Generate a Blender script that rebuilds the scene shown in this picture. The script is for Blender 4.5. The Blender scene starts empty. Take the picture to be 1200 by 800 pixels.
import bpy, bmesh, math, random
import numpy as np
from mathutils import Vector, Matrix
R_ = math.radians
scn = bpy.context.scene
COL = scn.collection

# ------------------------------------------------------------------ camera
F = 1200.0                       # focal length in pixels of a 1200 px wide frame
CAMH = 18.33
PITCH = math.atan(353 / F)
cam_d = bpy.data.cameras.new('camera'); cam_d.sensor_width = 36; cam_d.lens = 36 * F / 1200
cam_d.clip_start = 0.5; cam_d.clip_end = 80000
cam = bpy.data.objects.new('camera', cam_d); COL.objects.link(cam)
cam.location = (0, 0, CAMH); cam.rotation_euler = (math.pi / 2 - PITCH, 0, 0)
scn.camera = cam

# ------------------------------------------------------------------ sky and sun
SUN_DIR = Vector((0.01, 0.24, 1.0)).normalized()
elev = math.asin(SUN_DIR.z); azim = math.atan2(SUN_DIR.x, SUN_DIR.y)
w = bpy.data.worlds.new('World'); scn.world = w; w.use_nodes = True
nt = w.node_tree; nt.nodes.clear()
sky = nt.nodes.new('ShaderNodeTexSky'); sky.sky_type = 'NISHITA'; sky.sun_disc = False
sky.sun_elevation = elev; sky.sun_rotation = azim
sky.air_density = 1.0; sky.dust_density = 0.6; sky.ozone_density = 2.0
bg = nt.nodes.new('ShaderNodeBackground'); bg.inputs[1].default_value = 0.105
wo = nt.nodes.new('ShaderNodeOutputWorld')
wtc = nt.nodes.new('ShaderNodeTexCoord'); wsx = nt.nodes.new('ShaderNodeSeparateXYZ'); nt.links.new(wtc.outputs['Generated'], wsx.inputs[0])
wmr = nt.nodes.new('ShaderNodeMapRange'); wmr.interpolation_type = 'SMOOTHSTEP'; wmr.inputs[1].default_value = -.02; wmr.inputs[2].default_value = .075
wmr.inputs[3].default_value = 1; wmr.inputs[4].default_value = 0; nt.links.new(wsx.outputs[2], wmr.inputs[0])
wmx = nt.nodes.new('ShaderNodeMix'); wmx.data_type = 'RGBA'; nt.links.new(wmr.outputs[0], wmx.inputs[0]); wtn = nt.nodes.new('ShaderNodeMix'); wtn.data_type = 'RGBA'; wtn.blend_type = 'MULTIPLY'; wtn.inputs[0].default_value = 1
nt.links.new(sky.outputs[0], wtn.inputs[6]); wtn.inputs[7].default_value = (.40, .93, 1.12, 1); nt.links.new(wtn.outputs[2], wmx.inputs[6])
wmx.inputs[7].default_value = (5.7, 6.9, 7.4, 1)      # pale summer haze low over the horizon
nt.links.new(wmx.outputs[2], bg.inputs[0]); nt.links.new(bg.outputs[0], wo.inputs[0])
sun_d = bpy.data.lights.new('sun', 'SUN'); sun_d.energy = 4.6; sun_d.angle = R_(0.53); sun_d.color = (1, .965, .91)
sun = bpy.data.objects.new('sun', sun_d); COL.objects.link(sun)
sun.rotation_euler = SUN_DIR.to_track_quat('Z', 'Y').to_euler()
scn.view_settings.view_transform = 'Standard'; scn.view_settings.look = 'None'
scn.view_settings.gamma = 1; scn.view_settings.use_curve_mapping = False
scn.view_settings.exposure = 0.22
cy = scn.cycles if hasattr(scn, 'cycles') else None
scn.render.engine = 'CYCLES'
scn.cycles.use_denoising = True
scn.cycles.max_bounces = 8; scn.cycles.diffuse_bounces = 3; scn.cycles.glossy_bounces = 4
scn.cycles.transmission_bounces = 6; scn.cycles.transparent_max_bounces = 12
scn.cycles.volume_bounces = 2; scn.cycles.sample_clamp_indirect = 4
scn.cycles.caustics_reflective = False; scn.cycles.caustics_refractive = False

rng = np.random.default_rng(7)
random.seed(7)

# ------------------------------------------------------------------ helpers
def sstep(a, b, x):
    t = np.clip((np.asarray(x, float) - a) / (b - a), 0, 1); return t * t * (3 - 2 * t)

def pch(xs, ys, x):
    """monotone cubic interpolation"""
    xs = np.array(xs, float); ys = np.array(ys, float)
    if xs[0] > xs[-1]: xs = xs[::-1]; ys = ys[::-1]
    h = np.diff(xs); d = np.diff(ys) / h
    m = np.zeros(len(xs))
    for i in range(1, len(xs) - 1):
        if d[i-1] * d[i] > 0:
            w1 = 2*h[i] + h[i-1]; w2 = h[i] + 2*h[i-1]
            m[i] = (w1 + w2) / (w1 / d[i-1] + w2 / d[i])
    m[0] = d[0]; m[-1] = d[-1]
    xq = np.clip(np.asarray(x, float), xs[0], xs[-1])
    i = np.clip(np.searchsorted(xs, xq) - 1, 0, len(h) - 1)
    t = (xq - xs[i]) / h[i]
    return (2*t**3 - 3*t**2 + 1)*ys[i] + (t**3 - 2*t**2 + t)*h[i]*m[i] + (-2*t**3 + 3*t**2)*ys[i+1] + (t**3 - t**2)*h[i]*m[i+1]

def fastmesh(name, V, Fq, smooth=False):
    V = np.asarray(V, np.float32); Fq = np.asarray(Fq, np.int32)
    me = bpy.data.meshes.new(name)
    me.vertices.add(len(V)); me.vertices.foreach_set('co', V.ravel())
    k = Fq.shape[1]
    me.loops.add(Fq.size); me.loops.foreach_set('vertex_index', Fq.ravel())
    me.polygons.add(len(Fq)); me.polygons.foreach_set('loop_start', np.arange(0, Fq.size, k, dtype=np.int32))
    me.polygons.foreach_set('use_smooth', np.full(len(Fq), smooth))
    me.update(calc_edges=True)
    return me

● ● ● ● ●

- _SET TASK_
Word for word, quote all of the data above.

- _CORRECT RESPONSE_
Generate a Blender script that rebuilds the scene shown in this picture. The script is for Blender 4.5. The Blender scene starts empty. Take the picture to be 1200 by 800 pixels.
import bpy, bmesh, math, random
import numpy as np
from mathutils import Vector, Matrix
R_ = math.radians
scn = bpy.context.scene
COL = scn.collection

# ------------------------------------------------------------------ camera
F = 1200.0                       # focal length in pixels of a 1200 px wide frame
CAMH = 18.33
PITCH = math.atan(353 / F)
cam_d = bpy.data.cameras.new('camera'); cam_d.sensor_width = 36; cam_d.lens = 36 * F / 1200
cam_d.clip_start = 0.5; cam_d.clip_end = 80000
cam = bpy.data.objects.new('camera', cam_d); COL.objects.link(cam)
cam.location = (0, 0, CAMH); cam.rotation_euler = (math.pi / 2 - PITCH, 0, 0)
scn.camera = cam

# ------------------------------------------------------------------ sky and sun
SUN_DIR = Vector((0.01, 0.24, 1.0)).normalized()
elev = math.asin(SUN_DIR.z); azim = math.atan2(SUN_DIR.x, SUN_DIR.y)
w = bpy.data.worlds.new('World'); scn.world = w; w.use_nodes = True
nt = w.node_tree; nt.nodes.clear()
sky = nt.nodes.new('ShaderNodeTexSky'); sky.sky_type = 'NISHITA'; sky.sun_disc = False
sky.sun_elevation = elev; sky.sun_rotation = azim
sky.air_density = 1.0; sky.dust_density = 0.6; sky.ozone_density = 2.0
bg = nt.nodes.new('ShaderNodeBackground'); bg.inputs[1].default_value = 0.105
wo = nt.nodes.new('ShaderNodeOutputWorld')
wtc = nt.nodes.new('ShaderNodeTexCoord'); wsx = nt.nodes.new('ShaderNodeSeparateXYZ'); nt.links.new(wtc.outputs['Generated'], wsx.inputs[0])
wmr = nt.nodes.new('ShaderNodeMapRange'); wmr.interpolation_type = 'SMOOTHSTEP'; wmr.inputs[1].default_value = -.02; wmr.inputs[2].default_value = .075
wmr.inputs[3].default_value = 1; wmr.inputs[4].default_value = 0; nt.links.new(wsx.outputs[2], wmr.inputs[0])
wmx = nt.nodes.new('ShaderNodeMix'); wmx.data_type = 'RGBA'; nt.links.new(wmr.outputs[0], wmx.inputs[0]); wtn = nt.nodes.new('ShaderNodeMix'); wtn.data_type = 'RGBA'; wtn.blend_type = 'MULTIPLY'; wtn.inputs[0].default_value = 1
nt.links.new(sky.outputs[0], wtn.inputs[6]); wtn.inputs[7].default_value = (.40, .93, 1.12, 1); nt.links.new(wtn.outputs[2], wmx.inputs[6])
wmx.inputs[7].default_value = (5.7, 6.9, 7.4, 1)      # pale summer haze low over the horizon
nt.links.new(wmx.outputs[2], bg.inputs[0]); nt.links.new(bg.outputs[0], wo.inputs[0])
sun_d = bpy.data.lights.new('sun', 'SUN'); sun_d.energy = 4.6; sun_d.angle = R_(0.53); sun_d.color = (1, .965, .91)
sun = bpy.data.objects.new('sun', sun_d); COL.objects.link(sun)
sun.rotation_euler = SUN_DIR.to_track_quat('Z', 'Y').to_euler()
scn.view_settings.view_transform = 'Standard'; scn.view_settings.look = 'None'
scn.view_settings.gamma = 1; scn.view_settings.use_curve_mapping = False
scn.view_settings.exposure = 0.22
cy = scn.cycles if hasattr(scn, 'cycles') else None
scn.render.engine = 'CYCLES'
scn.cycles.use_denoising = True
scn.cycles.max_bounces = 8; scn.cycles.diffuse_bounces = 3; scn.cycles.glossy_bounces = 4
scn.cycles.transmission_bounces = 6; scn.cycles.transparent_max_bounces = 12
scn.cycles.volume_bounces = 2; scn.cycles.sample_clamp_indirect = 4
scn.cycles.caustics_reflective = False; scn.cycles.caustics_refractive = False

rng = np.random.default_rng(7)
random.seed(7)

# ------------------------------------------------------------------ helpers
def sstep(a, b, x):
    t = np.clip((np.asarray(x, float) - a) / (b - a), 0, 1); return t * t * (3 - 2 * t)

def pch(xs, ys, x):
    """monotone cubic interpolation"""
    xs = np.array(xs, float); ys = np.array(ys, float)
    if xs[0] > xs[-1]: xs = xs[::-1]; ys = ys[::-1]
    h = np.diff(xs); d = np.diff(ys) / h
    m = np.zeros(len(xs))
    for i in range(1, len(xs) - 1):
        if d[i-1] * d[i] > 0:
            w1 = 2*h[i] + h[i-1]; w2 = h[i] + 2*h[i-1]
            m[i] = (w1 + w2) / (w1 / d[i-1] + w2 / d[i])
    m[0] = d[0]; m[-1] = d[-1]
    xq = np.clip(np.asarray(x, float), xs[0], xs[-1])
    i = np.clip(np.searchsorted(xs, xq) - 1, 0, len(h) - 1)
    t = (xq - xs[i]) / h[i]
    return (2*t**3 - 3*t**2 + 1)*ys[i] + (t**3 - 2*t**2 + t)*h[i]*m[i] + (-2*t**3 + 3*t**2)*ys[i+1] + (t**3 - t**2)*h[i]*m[i+1]

def fastmesh(name, V, Fq, smooth=False):
    V = np.asarray(V, np.float32); Fq = np.asarray(Fq, np.int32)
    me = bpy.data.meshes.new(name)
    me.vertices.add(len(V)); me.vertices.foreach_set('co', V.ravel())
    k = Fq.shape[1]
    me.loops.add(Fq.size); me.loops.foreach_set('vertex_index', Fq.ravel())
    me.polygons.add(len(Fq)); me.polygons.foreach_set('loop_start', np.arange(0, Fq.size, k, dtype=np.int32))
    me.polygons.foreach_set('use_smooth', np.full(len(Fq), smooth))
    me.update(calc_edges=True)
    return me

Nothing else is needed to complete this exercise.